**RECORDS**.
==================================================

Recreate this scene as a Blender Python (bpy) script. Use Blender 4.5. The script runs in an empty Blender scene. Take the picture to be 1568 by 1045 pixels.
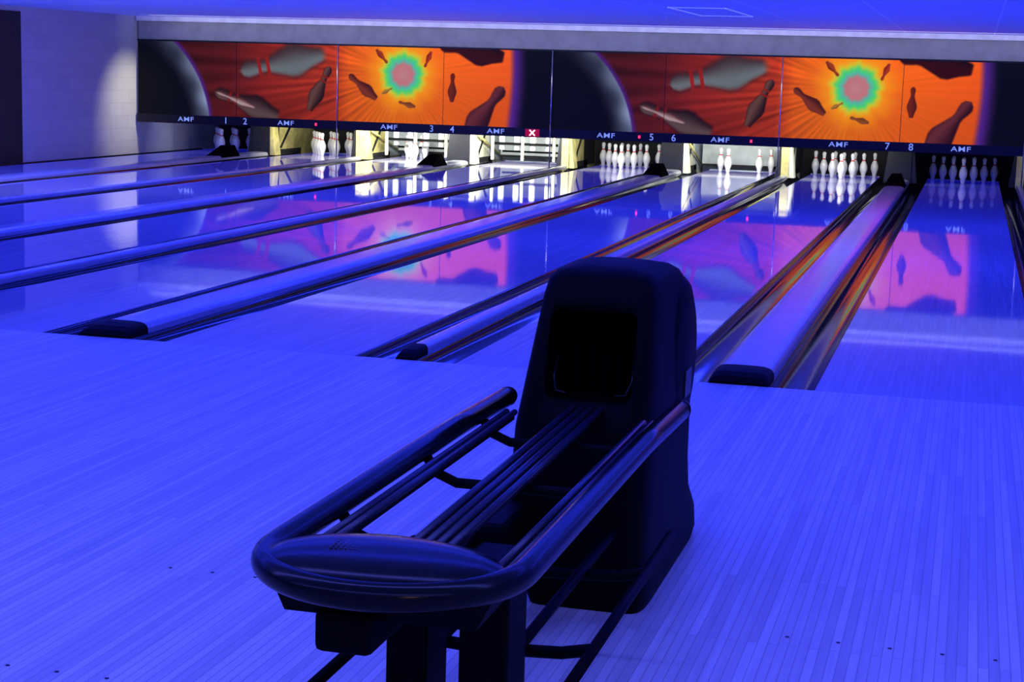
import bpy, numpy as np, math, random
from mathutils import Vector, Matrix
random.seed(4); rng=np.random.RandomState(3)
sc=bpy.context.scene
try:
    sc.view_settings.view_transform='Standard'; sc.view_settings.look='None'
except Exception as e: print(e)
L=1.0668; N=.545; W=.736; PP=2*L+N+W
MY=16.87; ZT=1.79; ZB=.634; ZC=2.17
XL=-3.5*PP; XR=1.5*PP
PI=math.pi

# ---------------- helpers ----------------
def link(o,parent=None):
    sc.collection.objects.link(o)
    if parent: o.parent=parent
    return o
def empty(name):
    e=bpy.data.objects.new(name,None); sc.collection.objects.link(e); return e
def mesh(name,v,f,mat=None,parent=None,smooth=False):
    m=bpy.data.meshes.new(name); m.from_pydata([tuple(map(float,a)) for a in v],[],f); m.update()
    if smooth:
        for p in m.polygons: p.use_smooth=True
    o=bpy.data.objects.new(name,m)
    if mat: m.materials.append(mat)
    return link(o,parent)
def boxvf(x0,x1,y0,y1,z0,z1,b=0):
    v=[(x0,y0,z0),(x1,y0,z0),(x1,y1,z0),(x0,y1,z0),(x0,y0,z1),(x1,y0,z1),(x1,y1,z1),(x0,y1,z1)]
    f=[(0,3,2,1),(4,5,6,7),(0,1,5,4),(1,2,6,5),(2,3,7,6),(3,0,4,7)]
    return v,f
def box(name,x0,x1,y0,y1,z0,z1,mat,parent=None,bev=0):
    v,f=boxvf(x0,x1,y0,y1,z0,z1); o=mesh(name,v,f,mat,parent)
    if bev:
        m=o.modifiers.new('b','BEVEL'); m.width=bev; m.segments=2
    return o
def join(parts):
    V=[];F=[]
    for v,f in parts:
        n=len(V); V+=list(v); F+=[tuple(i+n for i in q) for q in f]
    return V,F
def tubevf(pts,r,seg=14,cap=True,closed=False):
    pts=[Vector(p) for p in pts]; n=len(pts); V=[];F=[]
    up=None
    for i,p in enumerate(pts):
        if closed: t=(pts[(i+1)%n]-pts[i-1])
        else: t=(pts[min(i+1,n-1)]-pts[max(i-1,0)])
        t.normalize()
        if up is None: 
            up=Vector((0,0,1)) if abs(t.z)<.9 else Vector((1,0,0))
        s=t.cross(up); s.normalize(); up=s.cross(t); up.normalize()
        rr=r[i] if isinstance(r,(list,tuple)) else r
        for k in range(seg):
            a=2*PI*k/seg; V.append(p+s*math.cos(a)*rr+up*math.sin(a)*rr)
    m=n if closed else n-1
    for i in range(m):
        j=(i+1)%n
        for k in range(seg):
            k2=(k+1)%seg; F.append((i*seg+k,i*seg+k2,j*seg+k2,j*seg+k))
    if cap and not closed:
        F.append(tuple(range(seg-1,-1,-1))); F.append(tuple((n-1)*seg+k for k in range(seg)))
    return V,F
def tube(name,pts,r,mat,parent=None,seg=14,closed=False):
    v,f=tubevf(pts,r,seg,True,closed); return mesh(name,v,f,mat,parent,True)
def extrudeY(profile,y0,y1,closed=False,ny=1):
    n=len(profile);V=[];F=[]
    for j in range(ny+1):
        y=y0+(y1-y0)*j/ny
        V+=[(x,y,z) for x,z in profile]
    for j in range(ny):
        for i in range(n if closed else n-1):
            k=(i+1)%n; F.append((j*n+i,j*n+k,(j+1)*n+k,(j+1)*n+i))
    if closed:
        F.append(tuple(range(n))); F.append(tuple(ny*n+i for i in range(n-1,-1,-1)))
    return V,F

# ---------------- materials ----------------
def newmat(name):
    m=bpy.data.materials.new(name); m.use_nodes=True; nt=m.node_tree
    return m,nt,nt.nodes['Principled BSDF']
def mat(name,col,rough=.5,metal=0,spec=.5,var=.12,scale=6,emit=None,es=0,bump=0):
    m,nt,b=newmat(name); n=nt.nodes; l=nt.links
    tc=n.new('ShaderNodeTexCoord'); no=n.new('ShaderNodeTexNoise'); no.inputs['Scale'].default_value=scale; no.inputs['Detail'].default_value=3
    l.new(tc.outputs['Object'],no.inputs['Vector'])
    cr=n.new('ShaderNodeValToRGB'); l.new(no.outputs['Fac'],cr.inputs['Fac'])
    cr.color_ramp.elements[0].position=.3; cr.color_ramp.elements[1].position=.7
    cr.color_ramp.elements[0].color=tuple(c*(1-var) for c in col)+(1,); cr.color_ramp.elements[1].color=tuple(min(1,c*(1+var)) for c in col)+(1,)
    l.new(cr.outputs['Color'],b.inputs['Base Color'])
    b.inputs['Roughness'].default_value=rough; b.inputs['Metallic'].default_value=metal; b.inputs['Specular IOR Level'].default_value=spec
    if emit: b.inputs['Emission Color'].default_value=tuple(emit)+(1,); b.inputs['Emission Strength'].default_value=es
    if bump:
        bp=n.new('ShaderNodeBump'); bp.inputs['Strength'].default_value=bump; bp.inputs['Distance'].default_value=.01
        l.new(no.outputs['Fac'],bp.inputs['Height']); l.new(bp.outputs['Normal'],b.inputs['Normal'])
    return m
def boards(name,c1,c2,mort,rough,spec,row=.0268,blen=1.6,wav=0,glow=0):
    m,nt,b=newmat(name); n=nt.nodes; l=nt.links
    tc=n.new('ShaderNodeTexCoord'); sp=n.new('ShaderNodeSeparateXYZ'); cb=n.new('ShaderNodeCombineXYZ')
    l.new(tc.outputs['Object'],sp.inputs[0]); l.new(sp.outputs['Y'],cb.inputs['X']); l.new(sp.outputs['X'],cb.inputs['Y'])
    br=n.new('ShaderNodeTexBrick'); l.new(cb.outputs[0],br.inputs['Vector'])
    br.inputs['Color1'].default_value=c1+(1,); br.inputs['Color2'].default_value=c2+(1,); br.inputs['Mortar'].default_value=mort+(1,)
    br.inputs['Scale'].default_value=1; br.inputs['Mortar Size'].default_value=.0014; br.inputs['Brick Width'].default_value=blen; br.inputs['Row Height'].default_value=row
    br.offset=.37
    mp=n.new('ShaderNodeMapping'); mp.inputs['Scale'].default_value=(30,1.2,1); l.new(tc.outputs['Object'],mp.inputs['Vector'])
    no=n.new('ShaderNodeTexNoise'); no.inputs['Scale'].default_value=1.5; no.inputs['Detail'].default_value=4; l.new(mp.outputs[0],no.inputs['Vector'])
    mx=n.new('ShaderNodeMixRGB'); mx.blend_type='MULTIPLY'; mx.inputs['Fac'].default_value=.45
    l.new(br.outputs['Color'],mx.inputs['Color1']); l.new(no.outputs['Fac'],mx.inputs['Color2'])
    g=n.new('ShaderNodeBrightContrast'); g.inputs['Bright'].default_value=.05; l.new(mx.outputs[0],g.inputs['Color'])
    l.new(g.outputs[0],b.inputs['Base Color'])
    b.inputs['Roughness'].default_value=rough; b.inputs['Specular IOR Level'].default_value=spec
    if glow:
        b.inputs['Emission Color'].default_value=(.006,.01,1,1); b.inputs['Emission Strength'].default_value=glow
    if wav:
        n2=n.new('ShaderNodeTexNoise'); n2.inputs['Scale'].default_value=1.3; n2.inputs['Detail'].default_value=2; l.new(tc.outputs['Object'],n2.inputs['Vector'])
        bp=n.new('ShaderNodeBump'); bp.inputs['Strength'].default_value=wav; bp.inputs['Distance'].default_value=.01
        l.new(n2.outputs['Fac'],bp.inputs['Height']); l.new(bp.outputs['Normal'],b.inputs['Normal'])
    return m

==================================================

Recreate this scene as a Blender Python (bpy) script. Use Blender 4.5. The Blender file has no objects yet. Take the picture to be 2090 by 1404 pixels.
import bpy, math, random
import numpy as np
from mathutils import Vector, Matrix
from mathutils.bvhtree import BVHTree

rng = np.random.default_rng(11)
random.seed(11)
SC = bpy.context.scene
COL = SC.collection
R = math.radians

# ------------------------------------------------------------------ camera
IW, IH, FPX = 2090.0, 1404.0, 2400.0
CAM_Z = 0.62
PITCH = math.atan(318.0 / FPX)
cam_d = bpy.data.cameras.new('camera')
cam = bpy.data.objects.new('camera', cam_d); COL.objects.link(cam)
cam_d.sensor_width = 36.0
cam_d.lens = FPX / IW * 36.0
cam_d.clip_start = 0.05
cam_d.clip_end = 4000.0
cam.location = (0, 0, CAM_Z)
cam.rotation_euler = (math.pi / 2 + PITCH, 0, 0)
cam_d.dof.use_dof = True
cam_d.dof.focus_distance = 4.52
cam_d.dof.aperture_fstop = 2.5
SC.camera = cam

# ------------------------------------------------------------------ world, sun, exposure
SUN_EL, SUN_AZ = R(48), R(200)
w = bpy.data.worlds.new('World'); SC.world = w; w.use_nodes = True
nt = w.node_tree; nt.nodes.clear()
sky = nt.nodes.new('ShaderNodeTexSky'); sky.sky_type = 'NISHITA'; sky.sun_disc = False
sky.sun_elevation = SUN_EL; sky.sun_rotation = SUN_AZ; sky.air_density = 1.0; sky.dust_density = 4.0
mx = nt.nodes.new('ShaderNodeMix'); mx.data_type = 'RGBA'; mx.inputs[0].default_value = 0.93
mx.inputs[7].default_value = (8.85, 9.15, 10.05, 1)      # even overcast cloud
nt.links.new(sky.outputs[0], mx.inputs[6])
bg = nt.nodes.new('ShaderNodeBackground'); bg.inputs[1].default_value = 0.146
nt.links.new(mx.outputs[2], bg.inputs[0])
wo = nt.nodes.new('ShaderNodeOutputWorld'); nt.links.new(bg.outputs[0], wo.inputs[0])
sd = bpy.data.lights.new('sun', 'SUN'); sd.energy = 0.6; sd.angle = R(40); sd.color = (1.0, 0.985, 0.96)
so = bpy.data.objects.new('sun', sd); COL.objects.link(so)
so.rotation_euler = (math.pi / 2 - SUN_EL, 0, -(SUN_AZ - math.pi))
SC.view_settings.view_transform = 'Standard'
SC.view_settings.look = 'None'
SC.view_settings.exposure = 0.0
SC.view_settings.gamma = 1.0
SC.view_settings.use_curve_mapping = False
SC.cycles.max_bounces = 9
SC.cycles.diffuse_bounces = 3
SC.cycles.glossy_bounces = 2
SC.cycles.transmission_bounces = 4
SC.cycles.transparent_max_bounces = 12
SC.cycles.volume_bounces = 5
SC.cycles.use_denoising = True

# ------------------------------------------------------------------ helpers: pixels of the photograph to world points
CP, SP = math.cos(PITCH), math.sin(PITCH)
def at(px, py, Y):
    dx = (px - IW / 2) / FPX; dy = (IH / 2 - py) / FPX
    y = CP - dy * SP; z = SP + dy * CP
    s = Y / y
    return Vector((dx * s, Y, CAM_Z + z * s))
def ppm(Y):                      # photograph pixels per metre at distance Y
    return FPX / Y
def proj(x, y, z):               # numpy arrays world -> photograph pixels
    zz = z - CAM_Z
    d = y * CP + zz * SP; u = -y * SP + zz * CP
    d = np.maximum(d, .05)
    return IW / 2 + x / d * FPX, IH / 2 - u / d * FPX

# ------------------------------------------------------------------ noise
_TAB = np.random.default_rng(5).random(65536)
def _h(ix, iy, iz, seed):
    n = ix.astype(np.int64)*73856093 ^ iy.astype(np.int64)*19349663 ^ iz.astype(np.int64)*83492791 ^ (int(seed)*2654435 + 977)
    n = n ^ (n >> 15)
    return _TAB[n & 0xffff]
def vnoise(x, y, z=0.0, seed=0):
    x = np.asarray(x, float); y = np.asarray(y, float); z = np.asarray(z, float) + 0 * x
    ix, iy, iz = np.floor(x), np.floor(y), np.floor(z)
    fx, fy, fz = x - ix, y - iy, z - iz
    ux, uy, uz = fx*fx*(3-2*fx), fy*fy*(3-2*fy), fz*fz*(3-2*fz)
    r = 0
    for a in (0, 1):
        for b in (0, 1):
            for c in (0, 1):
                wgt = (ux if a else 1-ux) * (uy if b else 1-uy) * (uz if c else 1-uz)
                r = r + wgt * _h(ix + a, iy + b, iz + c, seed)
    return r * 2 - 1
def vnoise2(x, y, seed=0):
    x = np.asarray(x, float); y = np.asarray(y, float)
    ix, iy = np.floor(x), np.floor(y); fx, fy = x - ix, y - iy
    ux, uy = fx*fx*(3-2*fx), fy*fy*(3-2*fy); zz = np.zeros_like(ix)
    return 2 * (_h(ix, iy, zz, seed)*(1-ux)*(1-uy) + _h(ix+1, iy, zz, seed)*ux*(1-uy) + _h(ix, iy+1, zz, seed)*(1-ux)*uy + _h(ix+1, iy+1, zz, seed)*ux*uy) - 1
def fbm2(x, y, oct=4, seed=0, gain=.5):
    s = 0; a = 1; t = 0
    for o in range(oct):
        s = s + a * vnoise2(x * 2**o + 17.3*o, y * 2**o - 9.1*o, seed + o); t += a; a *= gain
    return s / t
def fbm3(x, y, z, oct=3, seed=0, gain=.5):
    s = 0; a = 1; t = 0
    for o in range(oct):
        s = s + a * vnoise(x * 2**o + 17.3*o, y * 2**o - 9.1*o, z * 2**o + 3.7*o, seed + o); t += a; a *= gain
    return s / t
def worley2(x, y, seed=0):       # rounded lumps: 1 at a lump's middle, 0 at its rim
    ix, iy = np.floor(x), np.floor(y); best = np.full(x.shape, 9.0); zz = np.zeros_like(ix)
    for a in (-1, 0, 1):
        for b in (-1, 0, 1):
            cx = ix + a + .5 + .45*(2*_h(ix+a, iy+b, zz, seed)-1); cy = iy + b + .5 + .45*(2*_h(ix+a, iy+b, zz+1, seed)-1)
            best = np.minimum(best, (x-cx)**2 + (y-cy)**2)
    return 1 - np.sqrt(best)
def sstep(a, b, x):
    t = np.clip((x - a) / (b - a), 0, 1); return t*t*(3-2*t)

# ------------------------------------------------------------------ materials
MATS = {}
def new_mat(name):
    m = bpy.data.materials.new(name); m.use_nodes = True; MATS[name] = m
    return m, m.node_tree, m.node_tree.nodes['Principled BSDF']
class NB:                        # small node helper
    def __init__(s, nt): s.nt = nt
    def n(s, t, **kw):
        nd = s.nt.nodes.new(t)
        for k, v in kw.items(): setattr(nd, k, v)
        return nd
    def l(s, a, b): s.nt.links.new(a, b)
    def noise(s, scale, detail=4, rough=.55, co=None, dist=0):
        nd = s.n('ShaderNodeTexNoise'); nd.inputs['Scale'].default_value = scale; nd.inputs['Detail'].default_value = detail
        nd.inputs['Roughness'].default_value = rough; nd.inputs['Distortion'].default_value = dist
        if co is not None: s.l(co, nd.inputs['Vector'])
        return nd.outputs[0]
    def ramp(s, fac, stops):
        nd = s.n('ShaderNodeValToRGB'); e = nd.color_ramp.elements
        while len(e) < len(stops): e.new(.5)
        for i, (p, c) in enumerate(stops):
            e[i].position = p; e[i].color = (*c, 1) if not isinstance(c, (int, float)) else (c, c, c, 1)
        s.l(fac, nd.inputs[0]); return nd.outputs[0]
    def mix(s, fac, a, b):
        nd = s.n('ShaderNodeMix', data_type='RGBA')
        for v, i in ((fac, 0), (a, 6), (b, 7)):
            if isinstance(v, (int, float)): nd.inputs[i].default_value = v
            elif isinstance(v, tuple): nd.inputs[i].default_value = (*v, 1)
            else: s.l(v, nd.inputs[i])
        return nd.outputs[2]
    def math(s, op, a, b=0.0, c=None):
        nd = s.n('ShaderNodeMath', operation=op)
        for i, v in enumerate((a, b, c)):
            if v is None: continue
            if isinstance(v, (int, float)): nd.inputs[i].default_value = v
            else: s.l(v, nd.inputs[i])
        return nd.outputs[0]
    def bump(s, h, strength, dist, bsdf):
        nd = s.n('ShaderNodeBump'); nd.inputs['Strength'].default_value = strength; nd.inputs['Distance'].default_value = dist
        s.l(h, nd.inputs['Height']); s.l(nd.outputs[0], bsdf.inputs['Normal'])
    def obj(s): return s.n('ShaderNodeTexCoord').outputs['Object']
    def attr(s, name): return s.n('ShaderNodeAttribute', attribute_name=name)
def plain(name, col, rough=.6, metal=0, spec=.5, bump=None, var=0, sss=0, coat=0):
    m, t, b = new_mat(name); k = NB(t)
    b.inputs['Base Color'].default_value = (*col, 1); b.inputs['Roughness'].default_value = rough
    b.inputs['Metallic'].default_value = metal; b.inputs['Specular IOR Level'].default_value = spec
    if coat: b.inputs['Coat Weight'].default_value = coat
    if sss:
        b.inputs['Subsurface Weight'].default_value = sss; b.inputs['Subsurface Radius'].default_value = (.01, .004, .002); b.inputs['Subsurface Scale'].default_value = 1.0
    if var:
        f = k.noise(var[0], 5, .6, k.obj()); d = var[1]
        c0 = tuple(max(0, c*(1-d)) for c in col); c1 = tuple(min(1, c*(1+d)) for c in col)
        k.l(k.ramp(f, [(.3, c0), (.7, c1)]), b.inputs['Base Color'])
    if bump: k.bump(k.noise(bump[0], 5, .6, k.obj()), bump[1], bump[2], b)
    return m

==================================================

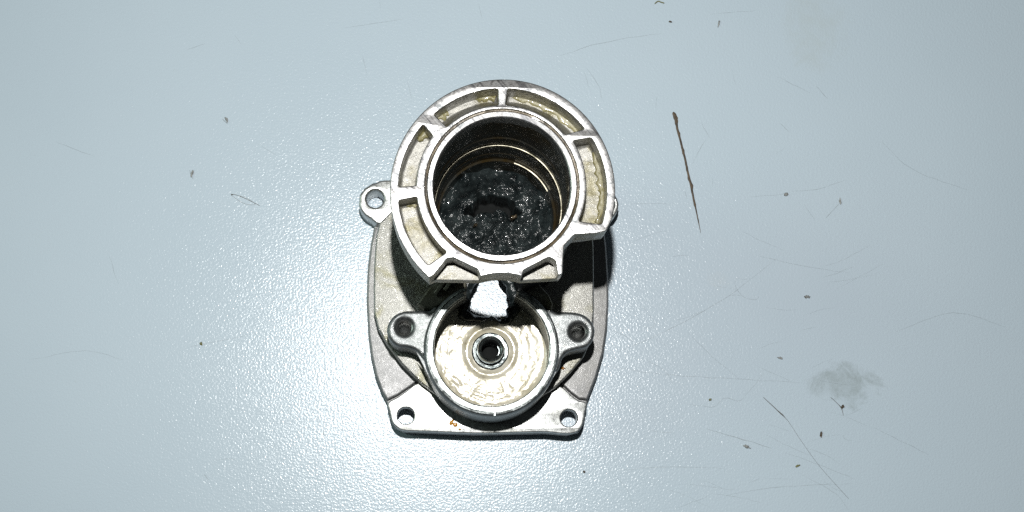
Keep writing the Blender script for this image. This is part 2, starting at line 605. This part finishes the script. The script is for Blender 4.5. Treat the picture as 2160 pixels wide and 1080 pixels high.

==================================================

**TASK**. Check every line of the data above for the string "glow", and copy those that have it.

**ANSWER**.
def boards(name,c1,c2,mort,rough,spec,row=.0268,blen=1.6,wav=0,glow=0):
    if glow:
        b.inputs['Emission Color'].default_value=(.006,.01,1,1); b.inputs['Emission Strength'].default_value=glow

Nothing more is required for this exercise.